И вот совсем иной сюжет, из совсем иного времени. Покойный Н. Д. Успенский поведал в своих воспоминаниях (см. «Богословские труды», сб. 4, М., 1968, с. 85-89), как знаменитый русский литургист Алексей Афанасьевич Дмитриевский, лишась в советское время всякого заработка и фактически умирая с голода, тратил последние силы и последние дни жизни на то, чтобы абсолютно бескорыстно передавать свои знания юному тогда Успенскому, смешно и трогательно сердясь, если в занятиях случался хоть минутный перерыв — научить надо многому, а времени осталось так мало... Вот что такое у нас — научная школа. Вот что такое у нас — культурная преемственность, учительство и ученичество. Мало того, что учитель совершает свой подвиг, тратя на него усилия, которые мог бы отдать собственному выживанию. Ведь и ученик, еше мальчишка-мальчишкой, знает, что трудные часы, проводимые им с суровым учителем, не сулят ему для практической жизни ровно ничего, кроме угрозы репрессий. Знает — и идет заниматься; и русская культура, культура св. Стефана Пермского, продолжает в нем свою упрямую жизнь, сопротивляясь институциональному порядку, как травника, прорастающая сквозь асфальт.

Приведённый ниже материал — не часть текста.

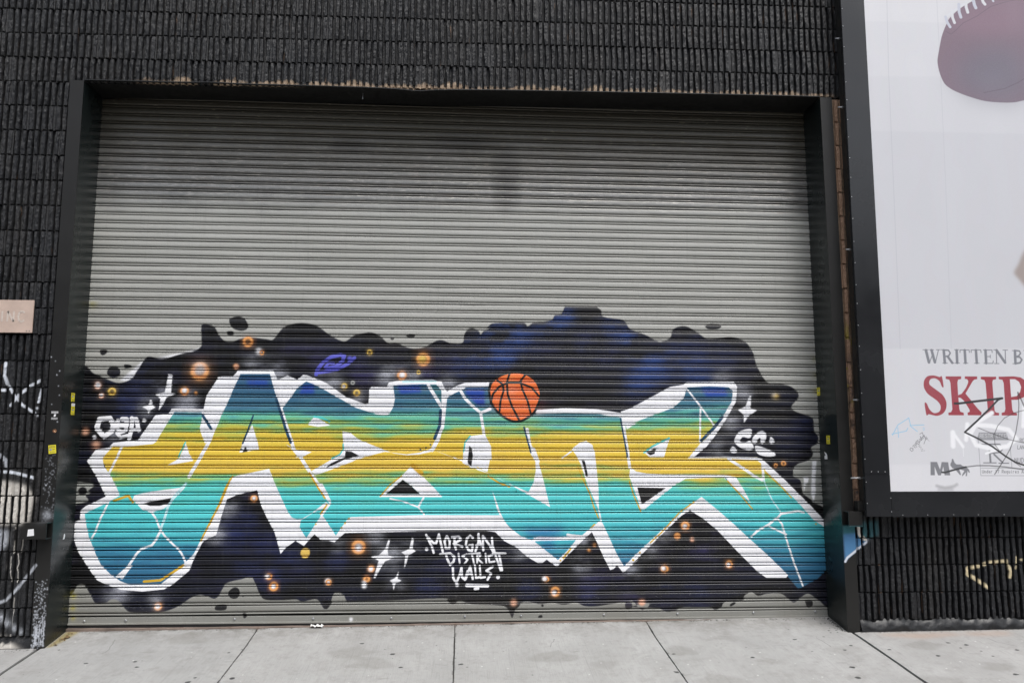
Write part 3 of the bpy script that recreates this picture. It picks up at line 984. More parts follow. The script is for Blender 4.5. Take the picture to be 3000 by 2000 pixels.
D spray*.6 1 0.589848 -3126 1382
D spray*.6 1 1.51505 -3055 1064
D spray*.6 1 0.865294 -3105 1351
D spray*.6 1 0.655657 -3093 1032
D spray*.6 1 0.798234 -3133 1097
D spray*.6 1 0.563 -3099 1254
D spray*.6 1 0.817573 -3109 939
D spray*.6 1 1.54421 -3133 1285
D spray*.6 1 1.22684 -3124 952
D spray*.6 1 0.780094 -3120 1125
D spray*.6 1 0.86866 -3125 1228
D spray*.6 1 0.565631 -3118 1285
D spray*.6 1 1.47052 -3069 1267
D spray*.6 1 0.664607 -3065 929
D spray*.6 1 0.855967 -3087 1315
D spray*.6 1 1.42231 -3121 922
D spray*.6 1 0.767843 -3092 1364
D spray*.6 1 1.35798 -3103 1345
D spray*.6 1 0.848057 -3104 1366
D spray*.6 1 0.556251 -3121 1342
D spray*.6 1 1.1803 -3105 1212
D spray*.6 1 0.75087 -3103 968
D spray*.6 1 0.821146 -3060 1138
D spray*.6 1 1.56768 -3085 1267
D spray*.6 1 0.72838 -3057 976
D spray*.6 1 1.29714 -3076 937
D spray*.6 1 1.15022 -3086 1322
D spray*.6 1 1.1121 -3059 1290
D spray*.6 1 0.54594 -3079 1170
D spray*.6 1 1.05754 -3065 1117
D spray*.6 1 1.09669 -3059 1065
D spray*.6 1 1.45582 -3140 1005
D spray*.6 1 1.35547 -3092 1153
D spray*.6 1 1.33116 -3125 1135
D spray*.6 1 0.819346 -3064 1000
D spray*.6 1 0.50342 -3083 952
D spray*.6 1 0.712992 -3095 1080
D spray*.6 1 1.1635 -3070 1388
D spray*.6 1 1.16432 -3111 1036
D spray*.6 1 1.00577 -3076 1271
D spray*.6 1 0.807162 -3135 1358
D spray*.6 1 1.14255 -3127 1125
D spray*.6 1 0.555519 -3105 1114
D spray*.6 1 0.80647 -3093 965
D spray*.6 1 0.520474 -3054 1212
D spray*.6 1 1.3983 -3094 1184
D spray*.6 1 0.613768 -3091 1226
D spray*.6 1 1.46829 -3103 1047
D spray*.6 1 0.759997 -3065 1257
D spray*.6 1 1.51856 -3100 1190
D spray*.6 1 0.70967 -3099 1221
D spray*.6 1 0.976277 -3077 1306
D spray*.6 1 1.35353 -3054 920
D spray*.6 1 0.72723 -3076 925
D spray*.6 1 0.982792 -3084 1383
D spray*.6 1 1.46114 -3081 1241
D spray*.6 1 1.46772 -3128 1201
D spray*.6 1 0.623978 -3092 930
D spray*.6 1 1.19574 -3061 1226
D spray*.6 1 1.32026 -3091 1094
D spray*.6 1 1.01052 -3096 957
D spray*.6 1 0.783611 -3090 1206
D spray*.6 1 1.09339 -3058 1049
D spray*.6 1 1.38115 -3106 1310
D spray*.6 1 1.54475 -3111 1172
D spray*.6 1 1.03896 -3129 900
D spray*.6 1 0.610511 -3072 925
D spray*.6 1 0.70232 -3114 998
D spray*.6 1 1.55491 -3096 1110
D spray*.6 1 0.756422 -3092 1250
D spray*.6 1 0.522425 -3089 1314
D spray*.6 1 0.646877 -3084 1216
D spray*.6 1 0.681646 -3113 995
D spray*.6 1 1.38418 -3076 1242
D spray*.6 1 0.897486 -3099 1139
D spray*.6 1 0.707569 -3087 984
D spray*.6 1 1.15236 -3051 936
D spray*.6 1 0.946888 -3110 1176
D spray*.6 1 1.18674 -3093 1151
D spray*.6 1 1.41137 -3061 1010
D spray*.6 1 1.32389 -3097 995
D spray*.6 1 0.610537 -3108 933
D spray*.6 1 1.20546 -3121 1201
D spray*.6 1 0.830583 -3120 1210
D spray*.6 1 0.766567 -3059 1021"""
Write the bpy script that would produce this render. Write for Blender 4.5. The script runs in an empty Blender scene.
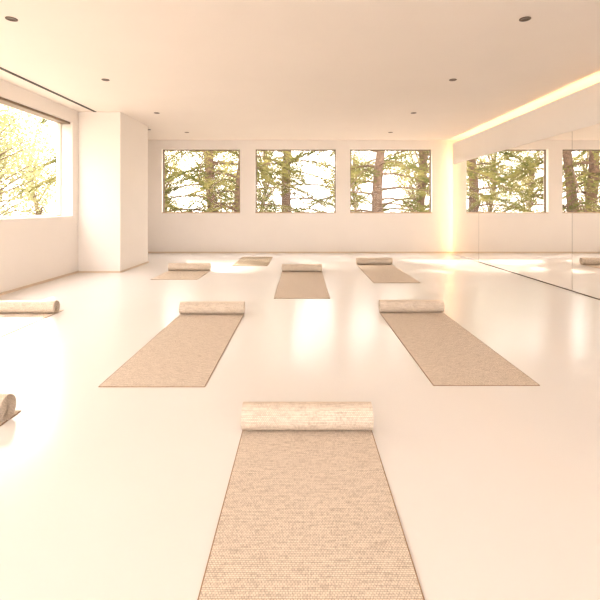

Так было. Сейчас нам объясняют, что так больше не будет. Что черта почти что святости в русской культуре, подозрительная для суровых ревнителей веры и смешная для людей вовсе без всякой веры, навсегда отошла в прошлое. Навсегда. Что же, живы будем — посмотрим.
Но не забудем поклониться каждому из старших, кто вчера в одиночку, «один вьединенный и уединяася», сам по себе, силой своей личности защищал перед лицом страха и равнодушия традицию русских подвижников. Традицию св. Стефана.